Заключение. Лакуны в японском языке характеризуются семантической и этимологической глубиной, которую крайне непросто отразить в переводе для неподготовленного читателя. Более ассоциативное мышление японцев [5], а также имеющая долгую историю иероглифическая письменная система, способствуют отличному от привычного русскому человеку восприятию мира и, соответственно, выражению мыслей с помощью языковых средств, что является причиной наличия в языке большого количества культурно-специфических реалий.

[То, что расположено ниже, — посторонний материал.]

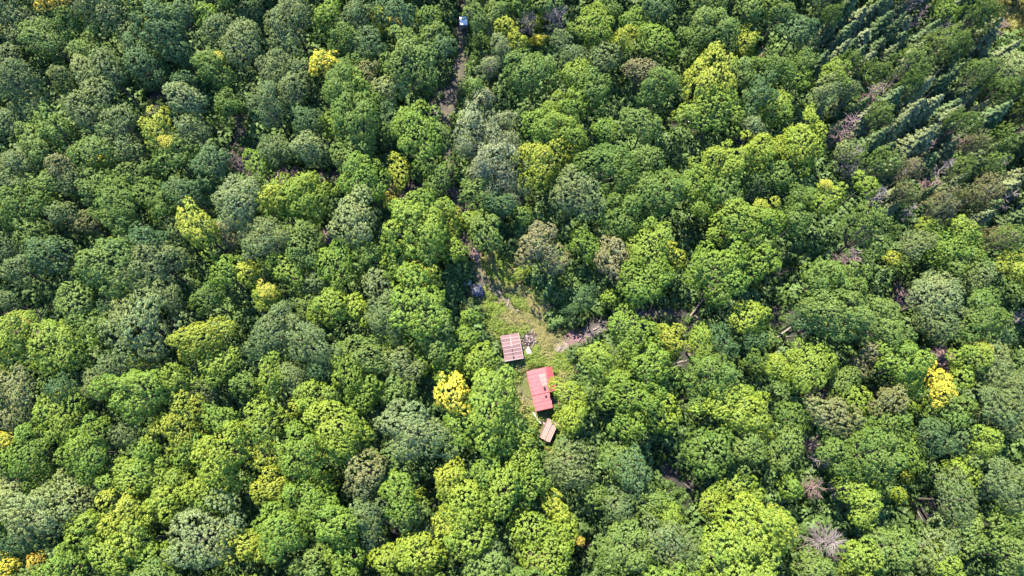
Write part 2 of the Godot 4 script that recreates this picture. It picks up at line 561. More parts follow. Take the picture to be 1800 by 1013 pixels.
func plant(tone: String, px: float, py: float, rpx: float, label := "", mark := "", patch := []) -> Node3D:
	var kind: String = KINDS[tone]
	var needled := kind == "spruce"
	var t: Node3D = stock["needled" if needled else "leafy"].duplicate()
	var p := spot(px, py, 11.0)
	var r := rpx * depth_of(p) / FOCAL * rng.randf_range(0.96, 1.06)
	var high := clampf(6.5 + 2.1 * r, 4.0, 18.0) + rng.randf_range(-1.9, 1.9)
	if rpx < 17:
		high = 2.2 + 1.9 * r
	if tone == "gold" and rpx > 16:
		high += 2.2
	var tall := r * rng.randf_range(0.88, 1.08) + 0.35
	var at := Vector3.ZERO
	var crown: MeshInstance3D = t.get_node("crown")
	var trunk: MeshInstance3D = t.get_node("trunk")
	crown.material_override = mats["%s%d" % [tone, (1 if label.contains("orange maple") else 0) if tone == "gold" else rng.randi() % 2]]
	if needled:
		var c = crowns.spruce[rng.randi() % crowns.spruce.size()]
		r *= 1.25
		high = clampf(4.5 + 2.6 * r, 6.5, 15.0) * rng.randf_range(0.72, 1.22)
		at = spot(px, py, high * 0.5)
		crown.mesh = c.mesh
		var k: float = r / c.radius * rng.randf_range(0.95, 1.35)
		crown.scale = Vector3(k, high / c.height, k)
		trunk.scale = Vector3(0.13, high * 0.97, 0.13)
		t.rotation = Vector3(rng.randfn(0, 0.05), 0, rng.randfn(0, 0.05))
		crown.rotation.y = rng.randf() * TAU
	else:
		var list: Array = crowns.turning if tone == "gold" else crowns.wisp if tone == "silver" else (crowns.ash if r > 3.7 else crowns.ashmid) if kind == "ash" else (crowns.big if r > 4.0 else crowns.mid if r > 2.5 else crowns.small)
		if tone == "silver":
			tall = r * 1.45
		if (tone == "mid" or tone == "olive") and px > 1430 and py < 430:
			list = crowns.wisp
			r *= 0.82
			tall = r * 1.9
			high += 1.5
		elif tone == "dark" and r < 4.0 and rng.randf() < 0.5:
			list = crowns.ashmid
		var c = list[rng.randi() % list.size()]
		var middle := maxf(high - tall, tall * 0.8)
		at = spot(px, py, middle)
		crown.mesh = c.mesh
		var k: float = r / c.radius
		var wide := rng.randf_range(0.84, 1.19)
		crown.scale = Vector3(k * wide, tall / c.radius, k / wide)
		crown.position.y = middle
		crown.rotation.y = rng.randf() * TAU
		var limbs: MeshInstance3D = t.get_node("limbs")
		limbs.mesh = c.limbs
		limbs.transform = crown.transform
		var thick := 0.05 + 0.036 * r
		trunk.scale = Vector3(thick, middle + tall * 0.1, thick)
		if patch:
			# a branch that has turned colour before the rest: [tone, dx, dy, radius] in crown radii
			var b := part("autumn_branch", crowns.turning[rng.randi() % crowns.turning.size()].mesh, mats[patch[0].replace("gold", "turning")], t)
			var pr: float = patch[3] * r
			var flat := Vector2(patch[1], patch[2])
			b.position = Vector3(flat.x * r, middle + tall * sqrt(maxf(0.05, 1.0 - flat.length_squared())) - 0.42 * pr, flat.y * r)
			b.scale = Vector3(pr, pr * 0.62, pr) / 3.0
			b.set_meta("label", "branch turned golden orange before the rest of the crown")
		trunk.rotation.y = rng.randf() * TAU
	t.name = numbered(kind + "_tree")
	add_child(t)
	t.position = Vector3(at.x, ground_y(at.x, at.z), at.z)
	t.set_meta("category", kind)
	t.set_meta("group", {"maple": "maples of the forest canopy", "hardwood": "darker hardwoods of the forest canopy", "ash": "grey-green ashes among the maples", "poplar": "silvery poplars beside the track", "spruce": "spruces on the wet side of the forest"}[kind])
	var size := "broad" if rpx >= 44 else "full" if rpx >= 34 else "medium" if rpx >= 25 else "small" if rpx >= 17 else "tiny"
	planted.append({"node": t, "x": px, "y": py, "r": rpx, "word": size + " " + WORDS[tone], "label": label, "one": kind})
	if mark:
		marks.append([mark, px, py])
	return t


func grove(tone: String, rows: Array) -> void:
	for r in rows:
		plant(tone, r[0], r[1], r[2])


func make_forest() -> void:
	# those that stand out, with names of their own; the others are told by where they stand from these
	marks = [["the red cabin", 953.0, 680.0], ["the striped shed", 899.0, 612.0], ["the bleached dead tree", 1447.0, 952.0], ["the pinkish dead tree", 1485.0, 460.0], ["the purplish dead tree", 1481.0, 232.0], ["the white box", 815.0, 38.0], ["the grassy opening", 1785.0, 25.0], ["the scrap sheets", 1042.0, 768.0], ["the pinkish edge top", 1798.0, 232.0], ["the dark hollow", 1640.0, 285.0], ["the thin reddish top", 1770.0, 420.0], ["the grey edge top", 1600.0, 8.0], ["the rusty dead top", 1525.0, 172.0], ["the reddish dead spruce", 1608.0, 38.0], ["the grey stripped spruce", 1690.0, 322.0]]
	plant("gold", 797, 692, 35, "clear golden yellow maple, the only yellow crown beside the red cabin", "the cabin's golden tree")
	plant("gold", 572, 114, 27, "deep golden maple alone among green crowns, high in the forest beyond the cabin", "the deep golden maple")
	plant("gold", 1638, 668, 25, "upper half of the slanting golden pair next to the reddish bare ground", "the slanting golden pair")
	plant("gold", 1657, 697, 24, "lower half of the slanting golden pair next to the reddish bare ground")
	plant("gold", 93, 2, 27, "orange maple cut by the top edge in the far corner of the forest", "the far orange maple")
	plant("gold", 10, 780, 20, "narrow golden maple at the picture's edge below the olive crown", "the edge golden maple")
	plant("gold", 68, 988, 20, "rusty orange maple in the lower corner beside a yellow one", "the rusty orange maple")
	plant("gold", 12, 990, 26, "yellow maple in the lower corner beside the rusty orange one")
	plant("gold", 690, 356, 17, "little golden crown leaning on the large pale grey-green ash", "the little golden crown")
	plant("gold", 946, 70, 15, "low golden bush below the grey dead trees by the track")
	plant("silver", 838, 228, 44, "largest silvery poplar on the grassy side of the track", "the large silvery poplar")
	plant("silver", 868, 285, 42, "second silvery poplar, lower neighbour of the largest one")
	plant("silver", 845, 305, 26, "third silvery poplar, at the foot of the thicket by the track")
	plant("silver", 885, 215, 22, "slim silvery poplar between the poplar thicket and the large round hardwood")
	plant("pale", 725, 762, 56, "very broad silver-grey ash standing below the golden tree by the cabin", "the silver-grey ash")
	plant("olive", 640, 830, 40, "brown-tinged olive crown touching the silver-grey ash", "the brown olive crown")
	plant("ash", 262, 590, 78, "widest crown of all, dull grey-green, above the bright maples", "the widest grey-green crown")
	plant("pale", 625, 385, 46, "tall pale grey-green ash with a little golden crown at its side", "the tall pale ash")
	plant("bright", 450, 290, 29, "lone pale lime maple standing out of the dark gap", "the lone lime maple")
	plant("lime", 974, 893, 25, "upper part of the lemon yellow maple pair below the cabin", "the lemon yellow pair")
	plant("lime", 992, 930, 32, "lower part of the lemon yellow maple pair with an orange tip", "", ["gold1", 0.75, 0.6, 0.3])
	plant("lime", 470, 522, 30, "yellow maple half turned gold among bright green crowns", "the half gold maple", ["gold0", 0.15, -0.1, 0.62])
	plant("mid", 1520, 410, 50, "large smooth pale-topped round hardwood beside the dead pink tree", "the smooth round hardwood")
	plant("olive", 943, 430, 38, "bronze olive crown at the head of the grassy clearing", "the bronze olive crown")
	plant("mid", 936, 130, 45, "large round deep green hardwood beside the poplar thicket", "the large round hardwood")
	plant("mid", 715, 112, 50, "large deep green hardwood overhanging the shaded bend of the track", "the bend hardwood")
	plant("bright", 738, 235, 52, "broad lime-topped maple below the shaded bend of the track", "the lime-topped maple")
	plant("pale", 360, 935, 62, "huge silvery grey-green ash near the lower edge", "the huge silvery ash")
	plant("bright", 1117, 594, 48, "dense bright maple overhanging the end of the clearing", "the dense bright maple", ["gold0", 1.1, 0.1, 0.3])
	plant("lime", 1245, 140, 56, "great yellow-green maple on the far side of the track", "the great lime maple")
	plant("pale", 415, 358, 44, "smooth grey-green dome just below the dark gap", "the grey-green dome")
	plant("lime", 1412, 250, 46, "brilliant lime maple at the edge of the spruces", "the brilliant lime maple")
	plant("mid", 190, 468, 52, "large blue-green hardwood with two bright shoots", "the blue-green hardwood")
	plant("lime", 395, 795, 50, "yellowest of the broad maples above the huge silvery ash", "the yellowest broad maple")
	plant("ash", 280, 468, 48, "dusky grey ash beside the large blue-green hardwood", "the dusky ash")
	plant("lime", 283, 230, 33, "flat yellow maple in front of a black gap", "the flat yellow maple")
	plant("mid", 378, 128, 32, "green hardwood tipped with one orange branch", "the orange-tipped hardwood", ["gold0", 0.45, -0.55, 0.34])
	plant("lime", 690, 46, 20, "small lime maple with an orange side branch", "", ["gold1", 0.4, 0.1, 0.6])
	plant("bright", 1705, 632, 32, "green maple with a golden branch beside the reddish bare ground", "the gold-branched maple", ["gold0", 0.7, -0.55, 0.42])
	plant("lime", 32, 602, 46, "bright maple flecked with orange at the picture's edge", "the orange-flecked maple", ["gold1", 0.55, -0.55, 0.24])
	plant("mid", 302, 275, 40, "hardwood with a yellow band across its top", "", ["gold0", 0.05, -0.3, 0.36])
	plant("lime", 1450, 348, 32, "maple with a yellow crest beside a grey dead tree", "the yellow-crested maple", ["gold0", -0.3, -0.4, 0.34])
	plant("bright", 510, 352, 36, "lime maple with an orange corner beside the tall pale ash", "", ["gold0", -0.95, -0.45, 0.3])
	make_groves()
	var done := []
	while done.size() < 46:
		var q := Vector2(rng.randf_range(1425, 1795), rng.randf_range(6, 395))
		if q.x - 1425.0 < (q.y - 200.0) * 0.6 or q.distance_to(Vector2(1785, 20)) < 50.0:
			continue
		var near := false
		for e in done:
			near = near or q.distance_to(e) < 20.0
		if not near:
			done.append(q)
			plant("spruce", roundf(q.x), roundf(q.y), rng.randf_range(12.0, 18.0))


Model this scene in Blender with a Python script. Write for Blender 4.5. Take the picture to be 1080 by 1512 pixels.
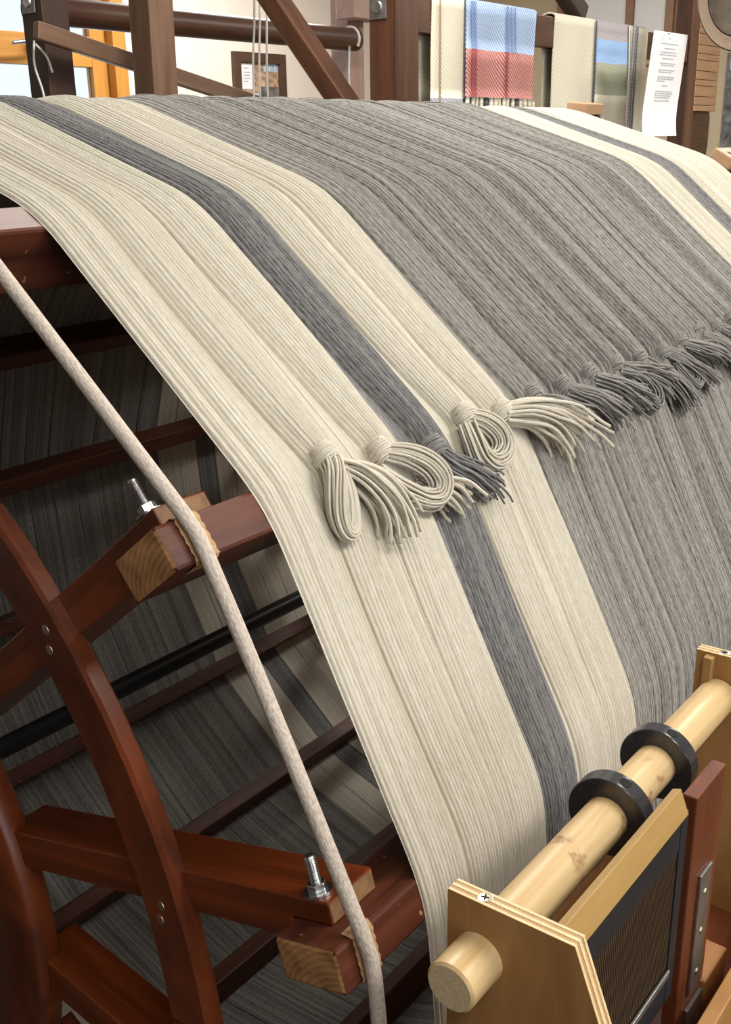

Большая часть лакун японского языка, согласно классификации Николаевой, являются лингвистическими и этнографическими, что обусловлено большим количеством специфических для японской культуры реалий. Также в отдельную категорию, на наш взгляд, следует выделить идеографические лакуны, обусловленные спецификой иероглифической письменности. В случае перевода на другой язык художественных произведений современных авторов, наиболее эффективным способом устранения лакун видится компенсация, позволяющая реципиенту легче воспринять основной смысл, однако при переводе более старых произведений, а также произведений узкой тематики, может потребоваться использование заполнения. Дальнейшее исследование лакун японского языка может потребовать создания уникальной классификации, учитывающей все особенности японского языка.
[1] Словами эмиси, эбису, эдзо, ставшими впоследствии синонимами понятий «дикарь», «варвар», обозначались в Японии все вообще жители страны, иноплеменные тем, которые, утвердившись в западно-центральной части ее, распространяли свое владычество постепенно на всю страну [8].
[2] Здесь и далее для примеров из романа «Норвежский лес» приводится перевод Андрея Замилова.